Büyülerler. 1950’de çektiği Büyükada Rum Yetimhanesi fotoğrafında sanki demir parmaklıkların ardındaymış gibi tutsak gözlerle bakıyor çocuklar. 1965’te Eyüp’te çektiği su taşıyan küçük kızların fotoğrafının ardında Tevfik Fikret’in “Sis” şiiri duruyor. 1973’teki Çingene Mahallesi fotoğrafında, birazdan çocukların ellerindeki mantar tabancaları patlayacak ve film başlayacak duygusu var, renkli mi renkli. İstanbul’un suriçi, yangınyeri yaşamları romanlarda, öykülerde yerlerini bulamamışlar da kaçıp Ara’nın gözünün önüne gelmişler gibi. Ara onlara bakınca yerlerini bulmuşlar, kendilerine gelmişler gibi rahat, doğal ve kendiliğinden bir hal almışlar, fotoğraf olmuşlar, anı olmuşlar, tarih olmuşlar. Aslında Ara müzesini ta o yıllardan kurmaya başlamış, görsel tarih müzesi. Her fotoğrafın arkasında bir roman, bir öykü, bir şiir var çünkü. Biraz daha bakınca sosyoloji, psikoloji, antropoloji, ekonomi, siyaset bilimi, tarih, coğrafya, kentleşme...
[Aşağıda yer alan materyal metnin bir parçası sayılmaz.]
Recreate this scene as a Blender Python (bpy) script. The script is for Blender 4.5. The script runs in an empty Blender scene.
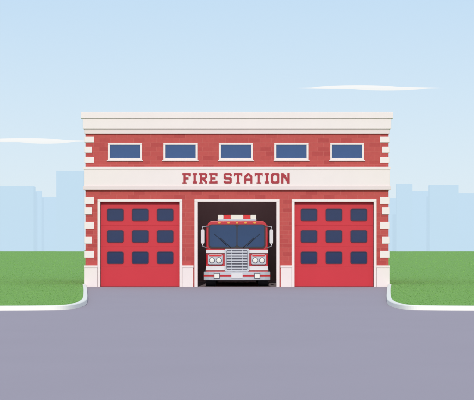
import bpy, bmesh, math, random
from mathutils import Vector
random.seed(4)
D=60.0; H=1.48; F=1500.0
PX=lambda x:(x-237.5)/25.0
PZ=lambda y:(287-y)/25.0
scene=bpy.context.scene
scene.view_settings.view_transform='Standard'; scene.view_settings.look='None'
scene.view_settings.exposure=0

# ---------------- materials
def lin(c):
    o=[]
    for v in c:
        v/=255.0
        o.append(v/12.92 if v<=0.04045 else ((v+0.055)/1.055)**2.4)
    return o
def L(c,k=1.0):
    r=[min(0.95,v*k) for v in lin(c)]
    return (r[0],r[1],r[2],1)
def mat(name,c,rough=0.6,k=0.9,metal=0.0,coat=0.0,var=0.06,nscale=3.0,bump=0.0,bscale=60,spec=0.3,haze=0.0):
    m=bpy.data.materials.new(name); m.use_nodes=True
    nt=m.node_tree; b=nt.nodes['Principled BSDF']
    b.inputs['Roughness'].default_value=rough
    b.inputs['Metallic'].default_value=metal
    b.inputs['Coat Weight'].default_value=coat
    b.inputs['Specular IOR Level'].default_value=spec
    tc=nt.nodes.new('ShaderNodeTexCoord')
    n=nt.nodes.new('ShaderNodeTexNoise'); n.inputs['Scale'].default_value=nscale; n.inputs['Detail'].default_value=6
    nt.links.new(tc.outputs['Object'],n.inputs['Vector'])
    mx=nt.nodes.new('ShaderNodeMix'); mx.data_type='RGBA'
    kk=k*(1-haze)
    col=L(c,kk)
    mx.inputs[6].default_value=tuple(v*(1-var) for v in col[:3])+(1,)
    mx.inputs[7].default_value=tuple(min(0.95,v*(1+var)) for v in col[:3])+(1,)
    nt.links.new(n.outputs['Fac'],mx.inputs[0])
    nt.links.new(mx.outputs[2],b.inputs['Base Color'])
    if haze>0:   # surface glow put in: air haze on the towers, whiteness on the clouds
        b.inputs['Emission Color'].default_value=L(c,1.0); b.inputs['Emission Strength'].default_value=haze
    if bump>0:
        n2=nt.nodes.new('ShaderNodeTexNoise'); n2.inputs['Scale'].default_value=bscale; n2.inputs['Detail'].default_value=4
        nt.links.new(tc.outputs['Object'],n2.inputs['Vector'])
        bp=nt.nodes.new('ShaderNodeBump'); bp.inputs['Strength'].default_value=bump; bp.inputs['Distance'].default_value=0.01
        nt.links.new(n2.outputs['Fac'],bp.inputs['Height']); nt.links.new(bp.outputs['Normal'],b.inputs['Normal'])
    return m

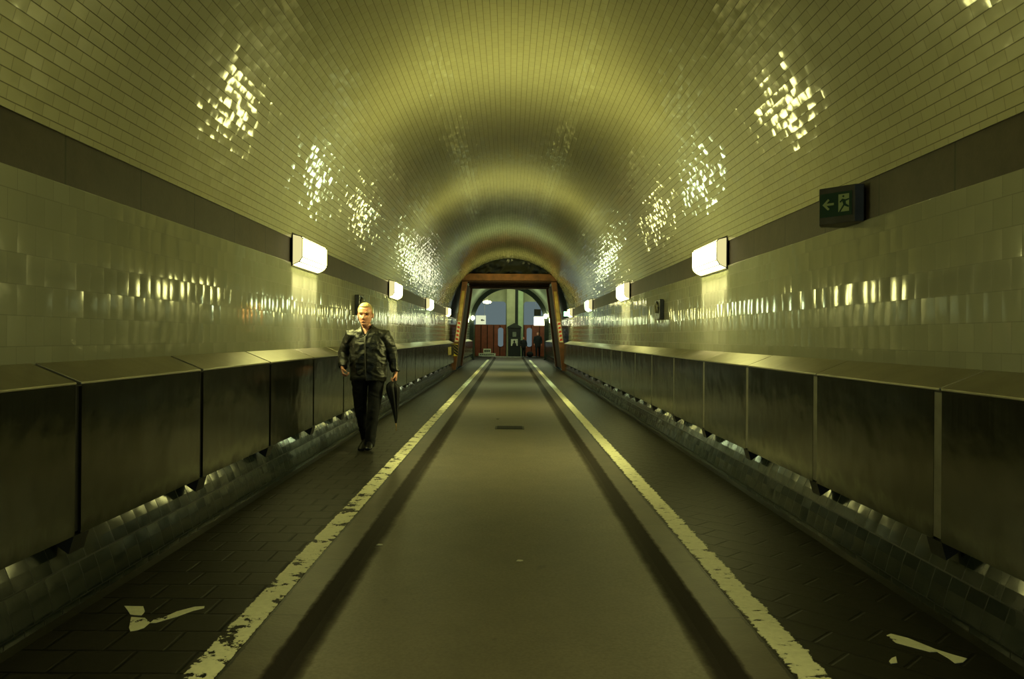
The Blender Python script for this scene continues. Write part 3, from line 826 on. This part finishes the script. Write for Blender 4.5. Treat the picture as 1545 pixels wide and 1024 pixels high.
def head_mesh(bm, c, yaw=0.0, tilt=0.0, k=1.0):
    """head about 0.25 m tall, facing -y, c = centre at eye height"""
    n, m = 56, 44
    top, chin = 0.128*k, -0.124*k
    R = Matrix.Rotation(yaw, 3, 'Z') @ Matrix.Rotation(tilt, 3, 'X')
    C = Vector(c)
    def lerp(tab, z):
        for (z0, v0), (z1, v1) in zip(tab, tab[1:]):
            if z0 <= z <= z1:
                f = (z-z0)/(z1-z0); f = f*f*(3-2*f); return v0+(v1-v0)*f
        return tab[-1][1]
    W = [(-.124,.020),(-.110,.044),(-.085,.060),(-.05,.071),(0,.078),(.05,.080),(.09,.067),(.115,.042),(.128,.004)]
    FR = [(-.124,.070),(-.105,.092),(-.085,.094),(-.05,.096),(-.02,.094),(0,.090),(.03,.098),(.06,.094),(.095,.070),(.116,.040),(.128,.004)]
    BK = [(-.124,.00),(-.10,.02),(-.07,.055),(-.03,.085),(.02,.102),(.07,.094),(.10,.066),(.118,.036),(.128,.004)]
    rings = []
    g = lambda x, z, x0, z0, sx, sz: math.exp(-((x-x0)/sx)**2-((z-z0)/sz)**2)
    for j in range(m+1):
        z = chin + (top-chin)*(0.5-0.5*math.cos(PI*(0.02+0.96*j/m)))
        zz = max(-.1239, min(.1279, z/k))
        w, f, b = lerp(W, zz), lerp(FR, zz), lerp(BK, zz)
        ring = []
        for i in range(n):
            a = 2*PI*i/n
            cx, cy = math.sin(a), -math.cos(a)      # a=0 faces -y
            e = 0.9
            sx = math.copysign(abs(cx)**e, cx)*w
            sy = (math.copysign(abs(cy)**e, cy))*(f if cy < 0 else b)
            if cy < 0:
                ax = abs(sx)
                dn = 0.0
                dn += 0.030*g(sx, zz, 0, -.040, .013, .014) + 0.018*g(sx, zz, 0, -.018, .010, .022)      # nose
                dn += 0.008*g(ax, zz, .016, -.044, .008, .010)                                            # nostrils
                dn -= 0.015*g(ax, zz, .034, -.002, .017, .013)                                            # eye sockets
                dn += 0.007*g(ax, zz, .032, .022, .026, .010)                                             # brow
                dn += 0.007*g(ax, zz, .044, -.035, .020, .020)                                            # cheekbones
                dn += 0.007*g(sx, zz, 0, -.073, .022, .006) + 0.007*g(sx, zz, 0, -.086, .020, .006) - 0.005*g(sx, zz, 0, -.0795, .026, .003)
                dn -= 0.006*g(sx, zz, 0, -.097, .030, .007)
                dn += 0.009*g(sx, zz, 0, -.113, .022, .012)                                               # chin
                sy -= dn
            p = Vector((sx, sy, zz))*k
            ring.append(bm.verts.new(C + R @ p))
        rings.append(ring)
    for a, b in zip(rings, rings[1:]):
        for i in range(n): bm.faces.new((a[i], a[(i+1)%n], b[(i+1)%n], b[i]))
    bm.faces.new(rings[0][::-1]); bm.faces.new(rings[-1])
    for s in (-1, 1):    # ears
        ball(bm, C + R @ (Vector((s*.083, .012, -.012))*k), (.012*k, .020*k, .033*k), 8)
    return lambda p: C + R @ (Vector(p)*k)

def hand_mesh(bm, wrist, d, palm, thumb_side, curl, k=1.0, fist=None):
    """palm, four bent fingers of unequal length and a thumb off the side of the palm"""
    W, d, n, s = Vector(wrist), Vector(d).normalized(), Vector(palm).normalized(), Vector(thumb_side)
    n = (n-d*n.dot(d)).normalized(); s = (s-d*s.dot(d)-n*s.dot(n)).normalized()
    loft(bm, [W-d*0.03*k, W, W+d*.03*k, W+d*.065*k, W+d*.092*k], [(.027*k,.021*k),(.028*k,.020*k),(.038*k,.017*k),(.042*k,.015*k),(.038*k,.012*k)], 14, front=n)
    for off, ln, cz in ((.031, .94, 0.0), (.0105, 1.05, 0.05), (-.0105, .98, 0.10), (-.031, .78, 0.18)):
        p = W + d*(.086*k) + s*off*k
        pts, rad = [p-d*.012*k], [.0095*k]
        a = 0
        for L, ca, rr in ((.046, curl[0]+cz, .0092), (.029, curl[1], .0084), (.022, curl[2], .0070)):
            pts.append(p.copy()); rad.append(rr*k*1.03)
            a += ca
            p = p + (d*math.cos(a)+n*math.sin(a))*L*ln*k
        pts.append(p); rad.append(.0055*k)
        loft(bm, pts, rad, 10, front=n)
    p = W + d*.022*k + s*.026*k + n*.006*k
    dirs = [(d*.55+s*.75+n*.25), (d*.80+s*.25+n*.55), (d*.75-s*.25+n*.60)]
    pts, rad = [p-s*.012*k], [.013*k]
    for L, dd, rr in ((.040, dirs[0], .0125), (.032, dirs[1], .0105), (.026, dirs[2], .0088)):
        pts.append(p.copy()); rad.append(rr*k); p = p + dd.normalized()*L*k
    pts.append(p); rad.append(.0062*k)
    loft(bm, pts, rad, 10, front=n)

def foot_mesh(bm, heel, yaw, pitch, k=1.0):
    R = Matrix.Translation(heel) @ Matrix.Rotation(yaw, 4, 'Z') @ Matrix.Rotation(pitch, 4, 'X')
    T = lambda p: R @ Vector(p)
    prof = [(.035,.045,.030,.040),(.0,.055,.038,.052),(-.05,.060,.040,.056),(-.11,.050,.043,.046),(-.17,.038,.048,.034),(-.22,.030,.046,.026),(-.258,.026,.030,.018)]
    loft(bm, [T((0,y*k,z*k)) for y,z,_,_ in prof], [(rx*k, rz*k) for _,_,rx,rz in prof], 16, front=(0,0,1))
    loft(bm, [T((0,0.0,.05*k)), T((0,0.005,.13*k))], [(.040*k,.048*k),(.042*k,.046*k)], 14)

def wrinkle(amp, sc, z0=None, z1=None):
    def f(b):
        b.normal_update()
        for v in b.verts:
            p = v.co
            q = Vector((p.x*sc, p.y*sc, p.z*sc*1.25))
            w = 1-2*abs(noise.noise(q + Vector((3.1, 0.7, noise.noise(q*0.6)*1.2))))
            w2 = noise.noise(q*2.3)
            v.co = p + v.normal*(amp*(w-0.35)+amp*0.4*w2)
    return f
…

Ara’nın İstanbul’u var, Anadolu’su var, başka coğrafyaları var, ama asıl mekanı insanlar. İnsan yüzleri, bakışları, duruşları. Ara’nın insanları var, Ara’nın mekanı, evi, yurdu, iki gözü insanlar. Edip Cansever, şiiri için ‘insan araştırması’ diyordu, Ara Güler de bir şair olarak zoru, yani insanı göze alanlardan. Şiir, insanın yalın haliyse, Ara’nın fotoğrafları da, kederiyle neşesiyle insanın doğal hali.